SUPPLIED ENTRIES
"""

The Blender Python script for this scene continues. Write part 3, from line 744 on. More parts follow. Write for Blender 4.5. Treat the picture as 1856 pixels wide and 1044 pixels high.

"""
"""

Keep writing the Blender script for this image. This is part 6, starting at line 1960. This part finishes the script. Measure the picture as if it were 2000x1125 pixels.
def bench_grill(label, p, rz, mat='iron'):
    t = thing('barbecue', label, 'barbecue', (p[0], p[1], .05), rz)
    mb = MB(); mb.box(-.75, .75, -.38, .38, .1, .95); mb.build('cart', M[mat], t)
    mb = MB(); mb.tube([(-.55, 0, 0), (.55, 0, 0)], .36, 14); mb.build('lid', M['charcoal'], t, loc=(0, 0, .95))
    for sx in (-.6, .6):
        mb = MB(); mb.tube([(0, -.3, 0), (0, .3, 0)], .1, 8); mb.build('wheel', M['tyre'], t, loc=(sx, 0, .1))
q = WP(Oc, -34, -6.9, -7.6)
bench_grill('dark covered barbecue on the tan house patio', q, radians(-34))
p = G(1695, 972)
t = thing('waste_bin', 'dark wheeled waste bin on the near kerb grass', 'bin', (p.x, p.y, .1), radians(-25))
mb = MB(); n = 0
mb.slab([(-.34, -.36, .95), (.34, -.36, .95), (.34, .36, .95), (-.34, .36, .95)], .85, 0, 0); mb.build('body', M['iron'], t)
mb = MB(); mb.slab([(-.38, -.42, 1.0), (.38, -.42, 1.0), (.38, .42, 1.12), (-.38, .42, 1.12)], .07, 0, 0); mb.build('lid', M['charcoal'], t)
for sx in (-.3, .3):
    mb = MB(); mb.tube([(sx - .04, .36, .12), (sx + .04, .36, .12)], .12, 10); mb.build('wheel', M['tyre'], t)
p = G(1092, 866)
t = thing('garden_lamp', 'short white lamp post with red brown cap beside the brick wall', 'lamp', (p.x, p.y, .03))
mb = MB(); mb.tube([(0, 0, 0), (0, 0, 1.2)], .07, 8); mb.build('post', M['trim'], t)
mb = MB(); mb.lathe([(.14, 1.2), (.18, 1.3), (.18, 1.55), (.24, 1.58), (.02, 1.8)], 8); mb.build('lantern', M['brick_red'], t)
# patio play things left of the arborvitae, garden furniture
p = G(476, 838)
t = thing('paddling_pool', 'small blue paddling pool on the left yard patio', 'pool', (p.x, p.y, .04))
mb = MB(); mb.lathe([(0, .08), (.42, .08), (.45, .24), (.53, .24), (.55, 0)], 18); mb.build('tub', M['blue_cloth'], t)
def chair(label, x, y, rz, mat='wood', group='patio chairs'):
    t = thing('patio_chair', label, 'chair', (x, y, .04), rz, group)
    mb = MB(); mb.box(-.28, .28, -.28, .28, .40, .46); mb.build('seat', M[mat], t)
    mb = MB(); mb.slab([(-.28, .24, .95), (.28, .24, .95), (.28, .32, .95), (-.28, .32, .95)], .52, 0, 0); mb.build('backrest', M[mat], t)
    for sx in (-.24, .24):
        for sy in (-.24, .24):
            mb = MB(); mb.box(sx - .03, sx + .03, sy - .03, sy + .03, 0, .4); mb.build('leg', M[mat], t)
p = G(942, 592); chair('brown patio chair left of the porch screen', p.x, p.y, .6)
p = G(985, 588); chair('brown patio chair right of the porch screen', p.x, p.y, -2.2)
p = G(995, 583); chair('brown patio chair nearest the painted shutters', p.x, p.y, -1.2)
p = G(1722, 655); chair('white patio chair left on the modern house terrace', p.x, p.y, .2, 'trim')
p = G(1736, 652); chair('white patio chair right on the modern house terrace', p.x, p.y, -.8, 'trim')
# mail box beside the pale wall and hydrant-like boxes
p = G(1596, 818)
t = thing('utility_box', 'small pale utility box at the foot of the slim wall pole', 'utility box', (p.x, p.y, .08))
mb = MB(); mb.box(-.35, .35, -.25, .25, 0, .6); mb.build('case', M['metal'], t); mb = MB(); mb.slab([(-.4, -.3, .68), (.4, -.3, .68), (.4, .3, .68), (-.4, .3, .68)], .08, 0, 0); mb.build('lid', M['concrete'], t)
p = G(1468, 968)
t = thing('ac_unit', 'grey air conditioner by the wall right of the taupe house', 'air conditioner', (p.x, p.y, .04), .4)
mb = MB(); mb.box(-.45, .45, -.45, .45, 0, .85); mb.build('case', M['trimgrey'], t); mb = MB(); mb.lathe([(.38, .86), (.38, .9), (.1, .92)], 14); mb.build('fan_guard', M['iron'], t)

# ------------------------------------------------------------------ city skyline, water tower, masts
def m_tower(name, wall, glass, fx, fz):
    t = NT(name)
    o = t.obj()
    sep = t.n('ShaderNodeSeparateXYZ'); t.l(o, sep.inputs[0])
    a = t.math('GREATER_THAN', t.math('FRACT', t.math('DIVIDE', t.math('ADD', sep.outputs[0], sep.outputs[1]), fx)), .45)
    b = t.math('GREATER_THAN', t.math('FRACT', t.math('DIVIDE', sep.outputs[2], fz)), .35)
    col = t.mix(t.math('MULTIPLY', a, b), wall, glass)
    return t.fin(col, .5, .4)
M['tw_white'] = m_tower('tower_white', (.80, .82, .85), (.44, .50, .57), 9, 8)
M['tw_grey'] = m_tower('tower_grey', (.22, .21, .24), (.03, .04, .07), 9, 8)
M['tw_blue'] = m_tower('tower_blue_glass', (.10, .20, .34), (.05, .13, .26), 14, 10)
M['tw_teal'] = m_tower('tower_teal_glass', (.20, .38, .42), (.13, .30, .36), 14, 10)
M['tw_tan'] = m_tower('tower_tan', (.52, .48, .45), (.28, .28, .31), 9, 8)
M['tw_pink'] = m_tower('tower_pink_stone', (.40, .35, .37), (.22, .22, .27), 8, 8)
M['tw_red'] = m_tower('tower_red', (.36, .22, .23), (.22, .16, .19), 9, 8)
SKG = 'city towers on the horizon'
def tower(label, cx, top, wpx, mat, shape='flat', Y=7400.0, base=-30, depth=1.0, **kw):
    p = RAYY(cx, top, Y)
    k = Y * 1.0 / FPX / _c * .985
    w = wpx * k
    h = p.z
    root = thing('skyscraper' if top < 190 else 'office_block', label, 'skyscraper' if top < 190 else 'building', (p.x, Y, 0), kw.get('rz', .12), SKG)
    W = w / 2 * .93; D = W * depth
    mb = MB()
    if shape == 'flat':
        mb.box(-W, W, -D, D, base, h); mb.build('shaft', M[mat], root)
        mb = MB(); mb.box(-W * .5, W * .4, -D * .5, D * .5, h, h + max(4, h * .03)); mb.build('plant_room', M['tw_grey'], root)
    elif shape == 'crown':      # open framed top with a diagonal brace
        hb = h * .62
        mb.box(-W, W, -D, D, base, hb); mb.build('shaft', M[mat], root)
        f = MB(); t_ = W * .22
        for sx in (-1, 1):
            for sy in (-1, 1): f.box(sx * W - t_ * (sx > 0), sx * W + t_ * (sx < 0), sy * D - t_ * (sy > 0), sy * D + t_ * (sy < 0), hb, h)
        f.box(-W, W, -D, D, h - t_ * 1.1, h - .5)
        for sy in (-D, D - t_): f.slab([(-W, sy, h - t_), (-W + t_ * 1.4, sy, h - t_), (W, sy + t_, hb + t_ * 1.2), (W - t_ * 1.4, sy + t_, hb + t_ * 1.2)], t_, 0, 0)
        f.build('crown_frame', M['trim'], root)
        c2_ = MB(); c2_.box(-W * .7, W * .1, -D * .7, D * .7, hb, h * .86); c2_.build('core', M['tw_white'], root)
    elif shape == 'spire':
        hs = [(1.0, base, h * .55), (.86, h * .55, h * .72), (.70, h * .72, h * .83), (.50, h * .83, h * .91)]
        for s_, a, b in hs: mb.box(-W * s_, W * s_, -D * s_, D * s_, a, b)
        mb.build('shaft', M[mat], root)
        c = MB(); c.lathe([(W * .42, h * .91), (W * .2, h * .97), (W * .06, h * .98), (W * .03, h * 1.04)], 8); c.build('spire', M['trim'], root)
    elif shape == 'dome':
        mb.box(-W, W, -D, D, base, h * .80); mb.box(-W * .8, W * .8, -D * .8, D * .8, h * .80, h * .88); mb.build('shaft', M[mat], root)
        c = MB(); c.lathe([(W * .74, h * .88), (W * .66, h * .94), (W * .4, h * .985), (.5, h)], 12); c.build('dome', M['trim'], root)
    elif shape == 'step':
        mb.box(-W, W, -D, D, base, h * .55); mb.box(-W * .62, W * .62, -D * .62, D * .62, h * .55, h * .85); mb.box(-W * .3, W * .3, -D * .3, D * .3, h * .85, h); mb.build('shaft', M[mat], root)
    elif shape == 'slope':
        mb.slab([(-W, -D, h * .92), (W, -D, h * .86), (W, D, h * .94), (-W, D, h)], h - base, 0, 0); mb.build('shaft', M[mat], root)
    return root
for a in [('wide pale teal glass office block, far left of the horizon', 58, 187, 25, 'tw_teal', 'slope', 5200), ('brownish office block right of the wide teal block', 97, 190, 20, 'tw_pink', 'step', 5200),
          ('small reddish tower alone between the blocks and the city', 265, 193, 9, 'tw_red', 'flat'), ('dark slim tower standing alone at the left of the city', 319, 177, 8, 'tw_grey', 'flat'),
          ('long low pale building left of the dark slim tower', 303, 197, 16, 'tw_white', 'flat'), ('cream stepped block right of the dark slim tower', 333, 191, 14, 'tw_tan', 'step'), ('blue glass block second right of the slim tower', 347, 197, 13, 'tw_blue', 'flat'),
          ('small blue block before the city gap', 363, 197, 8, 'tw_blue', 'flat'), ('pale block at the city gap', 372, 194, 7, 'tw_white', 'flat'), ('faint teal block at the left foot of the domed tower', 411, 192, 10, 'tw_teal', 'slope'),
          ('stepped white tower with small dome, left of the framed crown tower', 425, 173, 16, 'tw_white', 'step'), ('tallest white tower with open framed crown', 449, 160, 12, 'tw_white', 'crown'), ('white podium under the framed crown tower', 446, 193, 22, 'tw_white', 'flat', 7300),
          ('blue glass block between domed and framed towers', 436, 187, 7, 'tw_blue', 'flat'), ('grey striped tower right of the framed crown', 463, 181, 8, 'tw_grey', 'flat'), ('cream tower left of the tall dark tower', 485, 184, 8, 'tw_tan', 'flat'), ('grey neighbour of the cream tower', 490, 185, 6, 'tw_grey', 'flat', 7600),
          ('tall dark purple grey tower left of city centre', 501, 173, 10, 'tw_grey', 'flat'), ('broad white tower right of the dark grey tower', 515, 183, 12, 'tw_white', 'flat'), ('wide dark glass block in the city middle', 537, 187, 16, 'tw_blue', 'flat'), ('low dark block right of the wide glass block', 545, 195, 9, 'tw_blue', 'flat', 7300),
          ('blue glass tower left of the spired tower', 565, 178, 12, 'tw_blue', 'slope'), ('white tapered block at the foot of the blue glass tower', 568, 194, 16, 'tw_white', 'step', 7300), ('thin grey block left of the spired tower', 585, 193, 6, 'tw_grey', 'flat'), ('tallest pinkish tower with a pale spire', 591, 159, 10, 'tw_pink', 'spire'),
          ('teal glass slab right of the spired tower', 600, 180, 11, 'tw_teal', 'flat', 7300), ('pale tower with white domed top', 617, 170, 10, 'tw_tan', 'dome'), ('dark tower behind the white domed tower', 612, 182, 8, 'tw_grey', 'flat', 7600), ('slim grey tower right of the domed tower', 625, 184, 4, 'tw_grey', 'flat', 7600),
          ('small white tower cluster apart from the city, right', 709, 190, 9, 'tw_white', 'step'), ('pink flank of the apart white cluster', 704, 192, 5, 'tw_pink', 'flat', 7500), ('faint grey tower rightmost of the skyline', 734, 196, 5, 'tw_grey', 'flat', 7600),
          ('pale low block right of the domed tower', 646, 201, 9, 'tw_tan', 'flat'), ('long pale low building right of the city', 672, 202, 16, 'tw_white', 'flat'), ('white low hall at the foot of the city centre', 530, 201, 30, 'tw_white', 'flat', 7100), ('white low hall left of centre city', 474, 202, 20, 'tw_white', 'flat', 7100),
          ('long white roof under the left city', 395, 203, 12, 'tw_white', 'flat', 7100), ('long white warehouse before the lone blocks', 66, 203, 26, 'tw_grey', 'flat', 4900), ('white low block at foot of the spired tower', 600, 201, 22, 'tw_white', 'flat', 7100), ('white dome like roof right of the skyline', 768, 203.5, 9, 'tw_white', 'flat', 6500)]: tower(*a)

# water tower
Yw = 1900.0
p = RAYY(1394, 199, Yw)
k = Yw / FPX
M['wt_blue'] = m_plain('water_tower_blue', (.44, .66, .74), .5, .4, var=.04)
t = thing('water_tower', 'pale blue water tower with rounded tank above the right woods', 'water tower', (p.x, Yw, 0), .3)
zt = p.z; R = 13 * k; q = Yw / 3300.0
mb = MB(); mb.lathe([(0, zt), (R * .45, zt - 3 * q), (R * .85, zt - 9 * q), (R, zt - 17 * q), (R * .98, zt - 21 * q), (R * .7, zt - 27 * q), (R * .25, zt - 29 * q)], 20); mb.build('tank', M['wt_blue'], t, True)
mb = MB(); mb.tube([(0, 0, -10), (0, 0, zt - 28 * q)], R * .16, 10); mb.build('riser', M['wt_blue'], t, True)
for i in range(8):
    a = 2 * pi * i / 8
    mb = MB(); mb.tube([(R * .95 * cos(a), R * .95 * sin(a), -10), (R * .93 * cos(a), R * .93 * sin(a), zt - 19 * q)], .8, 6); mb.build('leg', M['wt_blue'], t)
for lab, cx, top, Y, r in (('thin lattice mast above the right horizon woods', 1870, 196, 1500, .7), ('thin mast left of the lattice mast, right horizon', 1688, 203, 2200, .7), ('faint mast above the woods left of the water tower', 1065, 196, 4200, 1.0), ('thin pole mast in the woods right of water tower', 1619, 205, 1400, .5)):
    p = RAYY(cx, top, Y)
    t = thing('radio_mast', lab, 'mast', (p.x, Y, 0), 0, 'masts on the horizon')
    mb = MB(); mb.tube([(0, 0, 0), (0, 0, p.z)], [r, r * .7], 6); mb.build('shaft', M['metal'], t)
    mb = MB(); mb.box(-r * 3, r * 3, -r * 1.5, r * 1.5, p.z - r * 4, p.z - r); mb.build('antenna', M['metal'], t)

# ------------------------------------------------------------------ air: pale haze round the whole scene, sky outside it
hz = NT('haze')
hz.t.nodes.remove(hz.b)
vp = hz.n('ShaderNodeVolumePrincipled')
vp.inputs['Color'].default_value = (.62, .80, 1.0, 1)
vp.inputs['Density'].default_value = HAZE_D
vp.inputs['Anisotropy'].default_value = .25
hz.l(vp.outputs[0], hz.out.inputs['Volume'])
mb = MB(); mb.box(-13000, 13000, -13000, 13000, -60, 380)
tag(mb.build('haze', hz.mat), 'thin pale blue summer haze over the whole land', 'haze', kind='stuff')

"""
"""

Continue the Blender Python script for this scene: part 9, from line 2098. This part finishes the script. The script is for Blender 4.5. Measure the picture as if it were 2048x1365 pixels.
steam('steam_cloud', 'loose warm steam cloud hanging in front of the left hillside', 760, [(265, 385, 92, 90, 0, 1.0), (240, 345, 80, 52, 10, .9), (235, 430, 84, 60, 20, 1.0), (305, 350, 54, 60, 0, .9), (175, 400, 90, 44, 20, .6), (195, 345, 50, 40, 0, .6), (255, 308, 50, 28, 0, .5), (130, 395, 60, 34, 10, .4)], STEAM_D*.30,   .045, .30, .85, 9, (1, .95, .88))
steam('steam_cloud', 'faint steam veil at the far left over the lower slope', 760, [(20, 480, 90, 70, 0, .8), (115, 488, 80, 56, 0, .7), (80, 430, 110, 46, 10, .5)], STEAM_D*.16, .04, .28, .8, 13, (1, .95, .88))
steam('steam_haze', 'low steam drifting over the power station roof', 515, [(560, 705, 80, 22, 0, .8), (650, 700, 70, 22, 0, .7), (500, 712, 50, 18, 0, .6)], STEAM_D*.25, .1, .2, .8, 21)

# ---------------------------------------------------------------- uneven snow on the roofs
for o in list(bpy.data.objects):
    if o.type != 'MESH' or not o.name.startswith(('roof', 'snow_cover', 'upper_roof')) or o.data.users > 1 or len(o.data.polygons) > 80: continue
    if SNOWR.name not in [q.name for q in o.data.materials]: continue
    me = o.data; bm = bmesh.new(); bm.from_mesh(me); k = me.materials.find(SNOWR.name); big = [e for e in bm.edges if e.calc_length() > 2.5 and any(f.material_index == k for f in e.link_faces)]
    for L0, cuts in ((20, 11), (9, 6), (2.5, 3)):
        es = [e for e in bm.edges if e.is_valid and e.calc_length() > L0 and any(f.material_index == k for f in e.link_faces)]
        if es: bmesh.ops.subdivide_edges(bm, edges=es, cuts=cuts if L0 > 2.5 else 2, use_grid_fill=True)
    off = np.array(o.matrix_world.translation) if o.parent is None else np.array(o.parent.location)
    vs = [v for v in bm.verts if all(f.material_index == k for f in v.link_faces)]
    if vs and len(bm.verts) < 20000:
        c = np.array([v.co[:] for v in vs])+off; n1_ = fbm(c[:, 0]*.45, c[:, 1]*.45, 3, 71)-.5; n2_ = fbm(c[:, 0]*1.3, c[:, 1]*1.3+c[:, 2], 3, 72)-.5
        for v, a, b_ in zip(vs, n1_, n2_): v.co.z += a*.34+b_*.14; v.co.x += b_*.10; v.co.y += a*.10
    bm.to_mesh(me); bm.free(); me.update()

"""

STATED TASK
Proceeding from the line containing "Continue the Blender" through the line containing "bm.to_mesh(me); bm.free(); me.update()", transcribe the lines above exactly, both end lines included.

WRITTEN RESPONSE
Continue the Blender Python script for this scene: part 9, from line 2098. This part finishes the script. The script is for Blender 4.5. Measure the picture as if it were 2048x1365 pixels.
steam('steam_cloud', 'loose warm steam cloud hanging in front of the left hillside', 760, [(265, 385, 92, 90, 0, 1.0), (240, 345, 80, 52, 10, .9), (235, 430, 84, 60, 20, 1.0), (305, 350, 54, 60, 0, .9), (175, 400, 90, 44, 20, .6), (195, 345, 50, 40, 0, .6), (255, 308, 50, 28, 0, .5), (130, 395, 60, 34, 10, .4)], STEAM_D*.30,   .045, .30, .85, 9, (1, .95, .88))
steam('steam_cloud', 'faint steam veil at the far left over the lower slope', 760, [(20, 480, 90, 70, 0, .8), (115, 488, 80, 56, 0, .7), (80, 430, 110, 46, 10, .5)], STEAM_D*.16, .04, .28, .8, 13, (1, .95, .88))
steam('steam_haze', 'low steam drifting over the power station roof', 515, [(560, 705, 80, 22, 0, .8), (650, 700, 70, 22, 0, .7), (500, 712, 50, 18, 0, .6)], STEAM_D*.25, .1, .2, .8, 21)

# ---------------------------------------------------------------- uneven snow on the roofs
for o in list(bpy.data.objects):
    if o.type != 'MESH' or not o.name.startswith(('roof', 'snow_cover', 'upper_roof')) or o.data.users > 1 or len(o.data.polygons) > 80: continue
    if SNOWR.name not in [q.name for q in o.data.materials]: continue
    me = o.data; bm = bmesh.new(); bm.from_mesh(me); k = me.materials.find(SNOWR.name); big = [e for e in bm.edges if e.calc_length() > 2.5 and any(f.material_index == k for f in e.link_faces)]
    for L0, cuts in ((20, 11), (9, 6), (2.5, 3)):
        es = [e for e in bm.edges if e.is_valid and e.calc_length() > L0 and any(f.material_index == k for f in e.link_faces)]
        if es: bmesh.ops.subdivide_edges(bm, edges=es, cuts=cuts if L0 > 2.5 else 2, use_grid_fill=True)
    off = np.array(o.matrix_world.translation) if o.parent is None else np.array(o.parent.location)
    vs = [v for v in bm.verts if all(f.material_index == k for f in v.link_faces)]
    if vs and len(bm.verts) < 20000:
        c = np.array([v.co[:] for v in vs])+off; n1_ = fbm(c[:, 0]*.45, c[:, 1]*.45, 3, 71)-.5; n2_ = fbm(c[:, 0]*1.3, c[:, 1]*1.3+c[:, 2], 3, 72)-.5
        for v, a, b_ in zip(vs, n1_, n2_): v.co.z += a*.34+b_*.14; v.co.x += b_*.10; v.co.y += a*.10
    bm.to_mesh(me); bm.free(); me.update()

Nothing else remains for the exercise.